Extract the whole listing as it stands. Do not include the pictures.
--- Start of Data ---
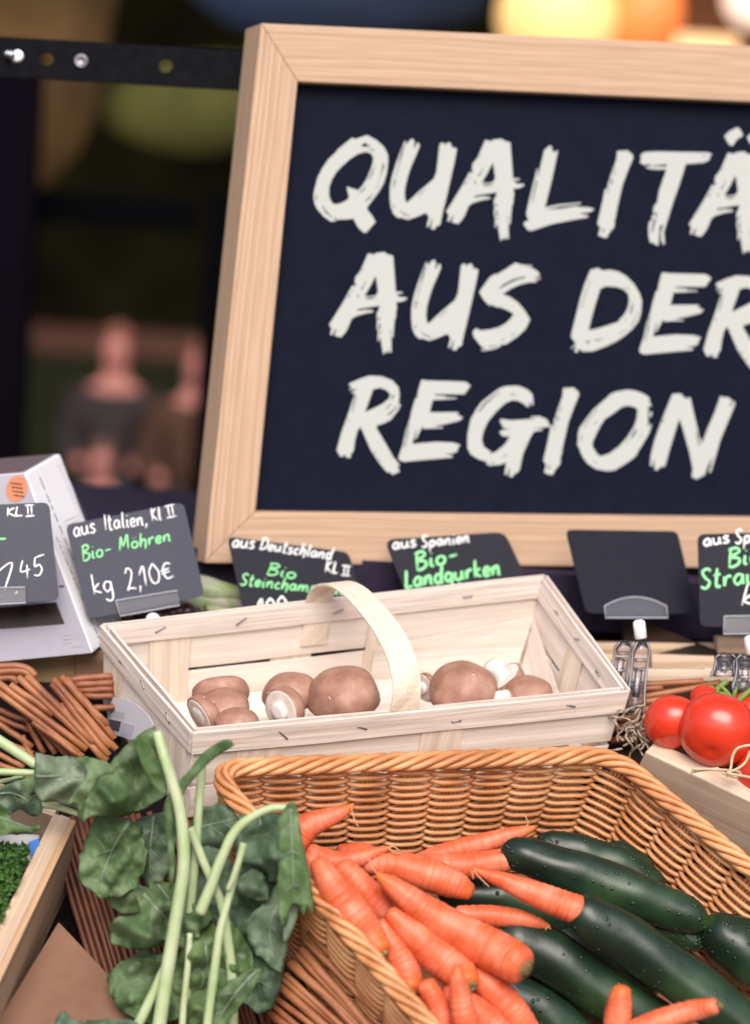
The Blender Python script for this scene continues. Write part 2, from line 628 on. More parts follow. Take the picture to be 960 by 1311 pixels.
def mushroom_mat():
    m = mat('mushroom_cap', (0.25, 0.125, 0.085), 0.5, 0.35)
    n, b = nodes(m)
    tc = n.nodes.new('ShaderNodeTexCoord')
    z = n.nodes.new('ShaderNodeTexNoise')
    z.inputs['Scale'].default_value = 32
    z.inputs['Detail'].default_value = 8
    z.inputs['Roughness'].default_value = 0.7
    n.links.new(tc.outputs['Object'], z.inputs['Vector'])
    rp = ramp(n, [(0.30, (0.20, 0.085, 0.058)), (0.46, (0.33, 0.165, 0.118)), (0.60, (0.42, 0.235, 0.18)), (0.76, (0.62, 0.43, 0.36))])
    n.links.new(z.outputs[0], rp.inputs[0])
    n.links.new(rp.outputs[0], b.inputs['Base Color'])
    bp = n.nodes.new('ShaderNodeBump')
    bp.inputs['Strength'].default_value = 0.2
    bp.inputs['Distance'].default_value = 0.001
    n.links.new(z.outputs[0], bp.inputs['Height'])
    n.links.new(bp.outputs[0], b.inputs['Normal'])
    return m


def leaf_mat(name, c, c2, c3):
    m = mat(name, c, 0.55, 0.28)
    n, b = nodes(m)
    tc = n.nodes.new('ShaderNodeTexCoord')
    z = n.nodes.new('ShaderNodeTexNoise')
    z.inputs['Scale'].default_value = 34
    z.inputs['Detail'].default_value = 7
    n.links.new(tc.outputs['Object'], z.inputs['Vector'])
    rp = ramp(n, [(0.3, c), (0.5, c2), (0.72, c3)])  # palest stop: bloom and highlight patches painted into the leaf
    n.links.new(z.outputs[0], rp.inputs[0])
    n.links.new(rp.outputs[0], b.inputs['Base Color'])
    tl = n.nodes.new('ShaderNodeBsdfTranslucent')
    n.links.new(rp.outputs[0], tl.inputs[0])
    ms = n.nodes.new('ShaderNodeMixShader')
    ms.inputs[0].default_value = 0.22
    n.links.new(b.outputs[0], ms.inputs[1])
    n.links.new(tl.outputs[0], ms.inputs[2])
    n.links.new(ms.outputs[0], n.nodes['Material Output'].inputs[0])
    z4 = n.nodes.new('ShaderNodeTexNoise')
    z4.inputs['Scale'].default_value = 90
    z4.inputs['Detail'].default_value = 5
    n.links.new(tc.outputs['Object'], z4.inputs['Vector'])
    bp = n.nodes.new('ShaderNodeBump')
    bp.inputs['Strength'].default_value = 0.4
    bp.inputs['Distance'].default_value = 0.002
    n.links.new(z4.outputs[0], bp.inputs['Height'])
    n.links.new(bp.outputs[0], b.inputs['Normal'])
    return m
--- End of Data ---
Exercise output.
The Blender Python script for this scene continues. Write part 2, from line 628 on. More parts follow. Take the picture to be 960 by 1311 pixels.
def mushroom_mat():
    m = mat('mushroom_cap', (0.25, 0.125, 0.085), 0.5, 0.35)
    n, b = nodes(m)
    tc = n.nodes.new('ShaderNodeTexCoord')
    z = n.nodes.new('ShaderNodeTexNoise')
    z.inputs['Scale'].default_value = 32
    z.inputs['Detail'].default_value = 8
    z.inputs['Roughness'].default_value = 0.7
    n.links.new(tc.outputs['Object'], z.inputs['Vector'])
    rp = ramp(n, [(0.30, (0.20, 0.085, 0.058)), (0.46, (0.33, 0.165, 0.118)), (0.60, (0.42, 0.235, 0.18)), (0.76, (0.62, 0.43, 0.36))])
    n.links.new(z.outputs[0], rp.inputs[0])
    n.links.new(rp.outputs[0], b.inputs['Base Color'])
    bp = n.nodes.new('ShaderNodeBump')
    bp.inputs['Strength'].default_value = 0.2
    bp.inputs['Distance'].default_value = 0.001
    n.links.new(z.outputs[0], bp.inputs['Height'])
    n.links.new(bp.outputs[0], b.inputs['Normal'])
    return m


def leaf_mat(name, c, c2, c3):
    m = mat(name, c, 0.55, 0.28)
    n, b = nodes(m)
    tc = n.nodes.new('ShaderNodeTexCoord')
    z = n.nodes.new('ShaderNodeTexNoise')
    z.inputs['Scale'].default_value = 34
    z.inputs['Detail'].default_value = 7
    n.links.new(tc.outputs['Object'], z.inputs['Vector'])
    rp = ramp(n, [(0.3, c), (0.5, c2), (0.72, c3)])  # palest stop: bloom and highlight patches painted into the leaf
    n.links.new(z.outputs[0], rp.inputs[0])
    n.links.new(rp.outputs[0], b.inputs['Base Color'])
    tl = n.nodes.new('ShaderNodeBsdfTranslucent')
    n.links.new(rp.outputs[0], tl.inputs[0])
    ms = n.nodes.new('ShaderNodeMixShader')
    ms.inputs[0].default_value = 0.22
    n.links.new(b.outputs[0], ms.inputs[1])
    n.links.new(tl.outputs[0], ms.inputs[2])
    n.links.new(ms.outputs[0], n.nodes['Material Output'].inputs[0])
    z4 = n.nodes.new('ShaderNodeTexNoise')
    z4.inputs['Scale'].default_value = 90
    z4.inputs['Detail'].default_value = 5
    n.links.new(tc.outputs['Object'], z4.inputs['Vector'])
    bp = n.nodes.new('ShaderNodeBump')
    bp.inputs['Strength'].default_value = 0.4
    bp.inputs['Distance'].default_value = 0.002
    n.links.new(z4.outputs[0], bp.inputs['Height'])
    n.links.new(bp.outputs[0], b.inputs['Normal'])
    return m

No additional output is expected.